__Task objective__
Write out the whole listing again, exactly.

-*-

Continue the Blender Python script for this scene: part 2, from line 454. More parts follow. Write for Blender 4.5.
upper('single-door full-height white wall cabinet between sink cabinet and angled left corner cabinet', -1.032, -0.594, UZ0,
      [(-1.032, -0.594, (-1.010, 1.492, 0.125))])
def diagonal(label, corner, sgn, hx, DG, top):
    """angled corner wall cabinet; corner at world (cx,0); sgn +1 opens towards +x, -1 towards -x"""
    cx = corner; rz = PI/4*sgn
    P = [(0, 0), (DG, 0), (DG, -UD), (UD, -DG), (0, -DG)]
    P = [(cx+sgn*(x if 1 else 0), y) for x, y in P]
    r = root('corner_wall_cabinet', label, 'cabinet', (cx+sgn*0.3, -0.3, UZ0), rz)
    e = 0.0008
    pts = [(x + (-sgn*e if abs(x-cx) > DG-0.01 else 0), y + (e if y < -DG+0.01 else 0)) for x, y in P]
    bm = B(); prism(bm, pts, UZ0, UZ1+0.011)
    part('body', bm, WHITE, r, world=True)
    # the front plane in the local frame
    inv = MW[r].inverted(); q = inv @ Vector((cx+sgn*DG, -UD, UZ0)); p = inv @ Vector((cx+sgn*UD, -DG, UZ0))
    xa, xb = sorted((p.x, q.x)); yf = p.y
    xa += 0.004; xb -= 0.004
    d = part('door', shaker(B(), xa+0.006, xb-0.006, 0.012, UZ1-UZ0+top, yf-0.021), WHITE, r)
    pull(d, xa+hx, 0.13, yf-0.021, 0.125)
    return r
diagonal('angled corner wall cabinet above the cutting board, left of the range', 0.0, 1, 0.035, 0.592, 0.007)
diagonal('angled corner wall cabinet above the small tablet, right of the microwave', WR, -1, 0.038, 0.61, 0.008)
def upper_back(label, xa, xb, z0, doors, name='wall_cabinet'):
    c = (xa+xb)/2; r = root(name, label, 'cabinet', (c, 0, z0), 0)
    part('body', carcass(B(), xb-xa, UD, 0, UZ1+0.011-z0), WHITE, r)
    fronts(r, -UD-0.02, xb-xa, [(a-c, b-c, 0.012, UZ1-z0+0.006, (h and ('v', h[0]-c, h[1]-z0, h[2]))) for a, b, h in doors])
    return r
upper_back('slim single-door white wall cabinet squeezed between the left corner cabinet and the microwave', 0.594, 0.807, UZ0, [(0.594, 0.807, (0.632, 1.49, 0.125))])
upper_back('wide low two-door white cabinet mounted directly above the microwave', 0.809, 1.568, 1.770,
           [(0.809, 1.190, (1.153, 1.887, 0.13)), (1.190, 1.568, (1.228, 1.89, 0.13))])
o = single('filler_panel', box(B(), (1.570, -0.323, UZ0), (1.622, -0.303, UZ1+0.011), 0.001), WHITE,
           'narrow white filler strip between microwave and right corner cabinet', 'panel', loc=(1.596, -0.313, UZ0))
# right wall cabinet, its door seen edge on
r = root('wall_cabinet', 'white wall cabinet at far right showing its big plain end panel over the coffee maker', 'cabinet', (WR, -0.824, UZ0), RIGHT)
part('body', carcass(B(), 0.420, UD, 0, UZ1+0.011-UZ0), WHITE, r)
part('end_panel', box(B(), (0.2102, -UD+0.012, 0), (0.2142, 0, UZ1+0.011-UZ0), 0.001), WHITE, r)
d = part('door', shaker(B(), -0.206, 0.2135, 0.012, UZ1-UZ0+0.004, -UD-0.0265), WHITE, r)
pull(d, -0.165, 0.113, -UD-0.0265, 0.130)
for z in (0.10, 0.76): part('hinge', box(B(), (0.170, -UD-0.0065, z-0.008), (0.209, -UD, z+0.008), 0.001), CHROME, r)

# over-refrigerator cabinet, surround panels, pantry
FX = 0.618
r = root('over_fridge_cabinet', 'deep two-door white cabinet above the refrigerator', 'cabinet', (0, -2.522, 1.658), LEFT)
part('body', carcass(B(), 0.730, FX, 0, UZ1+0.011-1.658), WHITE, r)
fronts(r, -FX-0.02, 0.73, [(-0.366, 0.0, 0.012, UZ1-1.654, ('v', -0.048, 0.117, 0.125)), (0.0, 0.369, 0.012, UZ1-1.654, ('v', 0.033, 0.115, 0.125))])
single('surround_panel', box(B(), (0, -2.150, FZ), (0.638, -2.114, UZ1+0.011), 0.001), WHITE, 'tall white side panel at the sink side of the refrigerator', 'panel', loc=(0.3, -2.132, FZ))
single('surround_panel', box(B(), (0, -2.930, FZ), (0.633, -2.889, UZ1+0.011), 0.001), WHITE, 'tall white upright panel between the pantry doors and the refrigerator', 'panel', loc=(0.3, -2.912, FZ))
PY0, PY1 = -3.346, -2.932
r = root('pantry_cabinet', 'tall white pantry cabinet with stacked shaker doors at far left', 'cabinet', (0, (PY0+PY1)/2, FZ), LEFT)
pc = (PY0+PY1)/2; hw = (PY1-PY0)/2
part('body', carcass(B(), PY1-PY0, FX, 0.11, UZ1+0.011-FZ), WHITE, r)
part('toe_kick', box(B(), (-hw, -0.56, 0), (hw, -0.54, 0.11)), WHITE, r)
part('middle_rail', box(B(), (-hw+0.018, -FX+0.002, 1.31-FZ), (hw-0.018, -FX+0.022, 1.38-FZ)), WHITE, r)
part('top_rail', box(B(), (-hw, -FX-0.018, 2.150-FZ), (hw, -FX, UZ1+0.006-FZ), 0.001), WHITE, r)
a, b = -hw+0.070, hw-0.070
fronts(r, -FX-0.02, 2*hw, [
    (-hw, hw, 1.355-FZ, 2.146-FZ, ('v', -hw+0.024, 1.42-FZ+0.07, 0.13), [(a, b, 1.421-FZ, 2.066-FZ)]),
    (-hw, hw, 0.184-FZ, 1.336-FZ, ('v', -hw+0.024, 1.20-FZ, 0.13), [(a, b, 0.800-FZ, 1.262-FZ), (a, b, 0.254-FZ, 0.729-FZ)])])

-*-

__Answer below__
Continue the Blender Python script for this scene: part 2, from line 454. More parts follow. Write for Blender 4.5.
upper('single-door full-height white wall cabinet between sink cabinet and angled left corner cabinet', -1.032, -0.594, UZ0,
      [(-1.032, -0.594, (-1.010, 1.492, 0.125))])
def diagonal(label, corner, sgn, hx, DG, top):
    """angled corner wall cabinet; corner at world (cx,0); sgn +1 opens towards +x, -1 towards -x"""
    cx = corner; rz = PI/4*sgn
    P = [(0, 0), (DG, 0), (DG, -UD), (UD, -DG), (0, -DG)]
    P = [(cx+sgn*(x if 1 else 0), y) for x, y in P]
    r = root('corner_wall_cabinet', label, 'cabinet', (cx+sgn*0.3, -0.3, UZ0), rz)
    e = 0.0008
    pts = [(x + (-sgn*e if abs(x-cx) > DG-0.01 else 0), y + (e if y < -DG+0.01 else 0)) for x, y in P]
    bm = B(); prism(bm, pts, UZ0, UZ1+0.011)
    part('body', bm, WHITE, r, world=True)
    # the front plane in the local frame
    inv = MW[r].inverted(); q = inv @ Vector((cx+sgn*DG, -UD, UZ0)); p = inv @ Vector((cx+sgn*UD, -DG, UZ0))
    xa, xb = sorted((p.x, q.x)); yf = p.y
    xa += 0.004; xb -= 0.004
    d = part('door', shaker(B(), xa+0.006, xb-0.006, 0.012, UZ1-UZ0+top, yf-0.021), WHITE, r)
    pull(d, xa+hx, 0.13, yf-0.021, 0.125)
    return r
diagonal('angled corner wall cabinet above the cutting board, left of the range', 0.0, 1, 0.035, 0.592, 0.007)
diagonal('angled corner wall cabinet above the small tablet, right of the microwave', WR, -1, 0.038, 0.61, 0.008)
def upper_back(label, xa, xb, z0, doors, name='wall_cabinet'):
    c = (xa+xb)/2; r = root(name, label, 'cabinet', (c, 0, z0), 0)
    part('body', carcass(B(), xb-xa, UD, 0, UZ1+0.011-z0), WHITE, r)
    fronts(r, -UD-0.02, xb-xa, [(a-c, b-c, 0.012, UZ1-z0+0.006, (h and ('v', h[0]-c, h[1]-z0, h[2]))) for a, b, h in doors])
    return r
upper_back('slim single-door white wall cabinet squeezed between the left corner cabinet and the microwave', 0.594, 0.807, UZ0, [(0.594, 0.807, (0.632, 1.49, 0.125))])
upper_back('wide low two-door white cabinet mounted directly above the microwave', 0.809, 1.568, 1.770,
           [(0.809, 1.190, (1.153, 1.887, 0.13)), (1.190, 1.568, (1.228, 1.89, 0.13))])
o = single('filler_panel', box(B(), (1.570, -0.323, UZ0), (1.622, -0.303, UZ1+0.011), 0.001), WHITE,
           'narrow white filler strip between microwave and right corner cabinet', 'panel', loc=(1.596, -0.313, UZ0))
# right wall cabinet, its door seen edge on
r = root('wall_cabinet', 'white wall cabinet at far right showing its big plain end panel over the coffee maker', 'cabinet', (WR, -0.824, UZ0), RIGHT)
part('body', carcass(B(), 0.420, UD, 0, UZ1+0.011-UZ0), WHITE, r)
part('end_panel', box(B(), (0.2102, -UD+0.012, 0), (0.2142, 0, UZ1+0.011-UZ0), 0.001), WHITE, r)
d = part('door', shaker(B(), -0.206, 0.2135, 0.012, UZ1-UZ0+0.004, -UD-0.0265), WHITE, r)
pull(d, -0.165, 0.113, -UD-0.0265, 0.130)
for z in (0.10, 0.76): part('hinge', box(B(), (0.170, -UD-0.0065, z-0.008), (0.209, -UD, z+0.008), 0.001), CHROME, r)

# over-refrigerator cabinet, surround panels, pantry
FX = 0.618
r = root('over_fridge_cabinet', 'deep two-door white cabinet above the refrigerator', 'cabinet', (0, -2.522, 1.658), LEFT)
part('body', carcass(B(), 0.730, FX, 0, UZ1+0.011-1.658), WHITE, r)
fronts(r, -FX-0.02, 0.73, [(-0.366, 0.0, 0.012, UZ1-1.654, ('v', -0.048, 0.117, 0.125)), (0.0, 0.369, 0.012, UZ1-1.654, ('v', 0.033, 0.115, 0.125))])
single('surround_panel', box(B(), (0, -2.150, FZ), (0.638, -2.114, UZ1+0.011), 0.001), WHITE, 'tall white side panel at the sink side of the refrigerator', 'panel', loc=(0.3, -2.132, FZ))
single('surround_panel', box(B(), (0, -2.930, FZ), (0.633, -2.889, UZ1+0.011), 0.001), WHITE, 'tall white upright panel between the pantry doors and the refrigerator', 'panel', loc=(0.3, -2.912, FZ))
PY0, PY1 = -3.346, -2.932
r = root('pantry_cabinet', 'tall white pantry cabinet with stacked shaker doors at far left', 'cabinet', (0, (PY0+PY1)/2, FZ), LEFT)
pc = (PY0+PY1)/2; hw = (PY1-PY0)/2
part('body', carcass(B(), PY1-PY0, FX, 0.11, UZ1+0.011-FZ), WHITE, r)
part('toe_kick', box(B(), (-hw, -0.56, 0), (hw, -0.54, 0.11)), WHITE, r)
part('middle_rail', box(B(), (-hw+0.018, -FX+0.002, 1.31-FZ), (hw-0.018, -FX+0.022, 1.38-FZ)), WHITE, r)
part('top_rail', box(B(), (-hw, -FX-0.018, 2.150-FZ), (hw, -FX, UZ1+0.006-FZ), 0.001), WHITE, r)
a, b = -hw+0.070, hw-0.070
fronts(r, -FX-0.02, 2*hw, [
    (-hw, hw, 1.355-FZ, 2.146-FZ, ('v', -hw+0.024, 1.42-FZ+0.07, 0.13), [(a, b, 1.421-FZ, 2.066-FZ)]),
    (-hw, hw, 0.184-FZ, 1.336-FZ, ('v', -hw+0.024, 1.20-FZ, 0.13), [(a, b, 0.800-FZ, 1.262-FZ), (a, b, 0.254-FZ, 0.729-FZ)])])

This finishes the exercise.